**DIRECTION:** The lines beneath this instruction, from the first through the one containing "mb = MB(); mb.box((0, 0, .06), (.7, .6, .14));", must be transcribed exactly; no other line belongs in the output.

[Stored items]
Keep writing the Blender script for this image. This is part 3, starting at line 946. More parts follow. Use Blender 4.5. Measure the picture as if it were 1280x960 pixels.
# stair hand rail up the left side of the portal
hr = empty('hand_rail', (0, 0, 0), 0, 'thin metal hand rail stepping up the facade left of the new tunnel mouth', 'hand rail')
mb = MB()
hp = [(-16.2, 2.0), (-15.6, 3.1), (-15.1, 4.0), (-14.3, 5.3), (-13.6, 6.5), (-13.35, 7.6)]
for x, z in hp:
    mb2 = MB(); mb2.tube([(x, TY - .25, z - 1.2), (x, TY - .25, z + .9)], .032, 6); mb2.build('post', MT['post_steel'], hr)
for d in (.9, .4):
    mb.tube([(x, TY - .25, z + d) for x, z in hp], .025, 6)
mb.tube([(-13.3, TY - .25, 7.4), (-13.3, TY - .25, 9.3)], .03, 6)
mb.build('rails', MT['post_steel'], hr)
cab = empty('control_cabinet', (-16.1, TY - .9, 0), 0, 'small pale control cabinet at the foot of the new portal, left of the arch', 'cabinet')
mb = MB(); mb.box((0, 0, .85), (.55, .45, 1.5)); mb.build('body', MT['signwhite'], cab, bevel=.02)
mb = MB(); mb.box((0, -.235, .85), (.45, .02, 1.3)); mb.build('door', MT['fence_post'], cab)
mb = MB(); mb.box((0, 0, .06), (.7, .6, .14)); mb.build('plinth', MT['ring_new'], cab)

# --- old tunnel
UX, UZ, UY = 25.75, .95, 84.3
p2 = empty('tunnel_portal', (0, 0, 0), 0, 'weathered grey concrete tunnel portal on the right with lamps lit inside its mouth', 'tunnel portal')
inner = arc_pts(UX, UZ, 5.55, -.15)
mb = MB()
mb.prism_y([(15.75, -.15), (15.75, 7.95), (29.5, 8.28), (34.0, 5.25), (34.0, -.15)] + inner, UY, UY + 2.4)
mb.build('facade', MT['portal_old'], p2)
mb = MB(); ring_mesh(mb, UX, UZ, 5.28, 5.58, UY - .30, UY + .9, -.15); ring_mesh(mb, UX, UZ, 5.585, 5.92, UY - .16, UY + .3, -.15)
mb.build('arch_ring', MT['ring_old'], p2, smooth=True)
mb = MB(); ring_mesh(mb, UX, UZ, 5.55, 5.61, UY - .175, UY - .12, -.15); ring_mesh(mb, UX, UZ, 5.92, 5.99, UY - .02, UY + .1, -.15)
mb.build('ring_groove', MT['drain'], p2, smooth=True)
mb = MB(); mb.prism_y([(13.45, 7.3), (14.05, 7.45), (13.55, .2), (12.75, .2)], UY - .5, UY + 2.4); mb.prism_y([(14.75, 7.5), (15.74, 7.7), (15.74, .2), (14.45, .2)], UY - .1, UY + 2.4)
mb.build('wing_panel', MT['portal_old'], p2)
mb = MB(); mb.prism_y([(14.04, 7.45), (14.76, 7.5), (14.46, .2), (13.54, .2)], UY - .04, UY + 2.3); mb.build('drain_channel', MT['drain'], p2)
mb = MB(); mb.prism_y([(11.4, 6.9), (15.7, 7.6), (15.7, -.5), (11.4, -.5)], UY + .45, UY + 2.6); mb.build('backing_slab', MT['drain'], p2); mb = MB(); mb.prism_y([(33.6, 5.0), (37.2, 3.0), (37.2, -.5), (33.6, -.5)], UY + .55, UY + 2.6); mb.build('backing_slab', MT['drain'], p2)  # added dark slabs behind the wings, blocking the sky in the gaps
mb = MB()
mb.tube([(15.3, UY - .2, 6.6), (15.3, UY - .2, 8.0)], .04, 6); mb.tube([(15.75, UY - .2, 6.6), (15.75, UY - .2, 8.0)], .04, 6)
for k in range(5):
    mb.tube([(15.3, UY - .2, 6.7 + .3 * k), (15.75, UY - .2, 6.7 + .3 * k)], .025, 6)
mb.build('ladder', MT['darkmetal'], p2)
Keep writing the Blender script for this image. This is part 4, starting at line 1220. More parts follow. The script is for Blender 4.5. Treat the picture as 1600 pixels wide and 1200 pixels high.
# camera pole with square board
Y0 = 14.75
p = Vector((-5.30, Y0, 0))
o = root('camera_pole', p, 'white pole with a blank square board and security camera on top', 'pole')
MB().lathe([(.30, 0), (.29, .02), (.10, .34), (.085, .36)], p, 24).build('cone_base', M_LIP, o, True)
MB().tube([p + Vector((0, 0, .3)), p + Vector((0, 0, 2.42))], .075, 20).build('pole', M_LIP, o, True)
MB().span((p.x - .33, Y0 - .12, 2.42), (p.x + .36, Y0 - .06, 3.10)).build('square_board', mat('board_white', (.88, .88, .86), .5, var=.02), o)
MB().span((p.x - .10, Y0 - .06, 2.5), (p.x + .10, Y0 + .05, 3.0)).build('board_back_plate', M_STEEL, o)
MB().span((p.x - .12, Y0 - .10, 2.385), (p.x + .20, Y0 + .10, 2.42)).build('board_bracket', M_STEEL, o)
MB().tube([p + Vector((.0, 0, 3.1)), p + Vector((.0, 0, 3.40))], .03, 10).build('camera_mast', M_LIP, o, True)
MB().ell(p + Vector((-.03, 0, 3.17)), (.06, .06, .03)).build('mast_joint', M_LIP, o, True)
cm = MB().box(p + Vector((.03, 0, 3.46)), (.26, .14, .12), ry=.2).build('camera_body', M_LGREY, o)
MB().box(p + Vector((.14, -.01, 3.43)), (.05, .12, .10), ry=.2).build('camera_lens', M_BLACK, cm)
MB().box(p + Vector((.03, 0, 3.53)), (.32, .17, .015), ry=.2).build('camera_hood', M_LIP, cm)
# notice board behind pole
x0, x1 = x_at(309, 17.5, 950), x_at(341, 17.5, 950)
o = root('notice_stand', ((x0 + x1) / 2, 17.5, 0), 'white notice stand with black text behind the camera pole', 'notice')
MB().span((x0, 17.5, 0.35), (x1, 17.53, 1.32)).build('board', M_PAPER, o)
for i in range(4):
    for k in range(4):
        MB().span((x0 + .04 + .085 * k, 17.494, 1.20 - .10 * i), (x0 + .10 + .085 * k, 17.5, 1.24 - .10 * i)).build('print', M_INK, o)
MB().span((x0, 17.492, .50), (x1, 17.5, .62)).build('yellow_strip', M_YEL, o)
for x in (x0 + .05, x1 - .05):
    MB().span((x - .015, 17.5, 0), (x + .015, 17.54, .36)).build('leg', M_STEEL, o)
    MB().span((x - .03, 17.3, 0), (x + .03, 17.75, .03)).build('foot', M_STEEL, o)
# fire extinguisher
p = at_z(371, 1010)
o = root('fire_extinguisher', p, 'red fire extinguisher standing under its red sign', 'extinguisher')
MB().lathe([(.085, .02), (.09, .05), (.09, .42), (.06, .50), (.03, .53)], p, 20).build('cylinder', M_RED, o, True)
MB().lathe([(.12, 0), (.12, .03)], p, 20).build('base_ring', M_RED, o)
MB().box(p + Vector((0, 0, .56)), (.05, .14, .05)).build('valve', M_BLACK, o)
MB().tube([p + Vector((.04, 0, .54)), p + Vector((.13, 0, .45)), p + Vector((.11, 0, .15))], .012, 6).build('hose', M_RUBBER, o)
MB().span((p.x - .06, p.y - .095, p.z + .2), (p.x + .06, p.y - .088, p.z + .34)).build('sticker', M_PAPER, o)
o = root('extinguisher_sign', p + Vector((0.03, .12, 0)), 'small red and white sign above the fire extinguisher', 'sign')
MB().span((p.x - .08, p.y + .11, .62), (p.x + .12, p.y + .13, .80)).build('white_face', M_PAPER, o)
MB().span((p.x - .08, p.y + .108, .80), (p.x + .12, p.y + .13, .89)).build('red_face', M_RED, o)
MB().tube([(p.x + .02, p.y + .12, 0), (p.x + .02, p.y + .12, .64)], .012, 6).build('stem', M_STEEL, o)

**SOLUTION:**
Keep writing the Blender script for this image. This is part 3, starting at line 946. More parts follow. Use Blender 4.5. Measure the picture as if it were 1280x960 pixels.
# stair hand rail up the left side of the portal
hr = empty('hand_rail', (0, 0, 0), 0, 'thin metal hand rail stepping up the facade left of the new tunnel mouth', 'hand rail')
mb = MB()
hp = [(-16.2, 2.0), (-15.6, 3.1), (-15.1, 4.0), (-14.3, 5.3), (-13.6, 6.5), (-13.35, 7.6)]
for x, z in hp:
    mb2 = MB(); mb2.tube([(x, TY - .25, z - 1.2), (x, TY - .25, z + .9)], .032, 6); mb2.build('post', MT['post_steel'], hr)
for d in (.9, .4):
    mb.tube([(x, TY - .25, z + d) for x, z in hp], .025, 6)
mb.tube([(-13.3, TY - .25, 7.4), (-13.3, TY - .25, 9.3)], .03, 6)
mb.build('rails', MT['post_steel'], hr)
cab = empty('control_cabinet', (-16.1, TY - .9, 0), 0, 'small pale control cabinet at the foot of the new portal, left of the arch', 'cabinet')
mb = MB(); mb.box((0, 0, .85), (.55, .45, 1.5)); mb.build('body', MT['signwhite'], cab, bevel=.02)
mb = MB(); mb.box((0, -.235, .85), (.45, .02, 1.3)); mb.build('door', MT['fence_post'], cab)
mb = MB(); mb.box((0, 0, .06), (.7, .6, .14)); mb.build('plinth', MT['ring_new'], cab)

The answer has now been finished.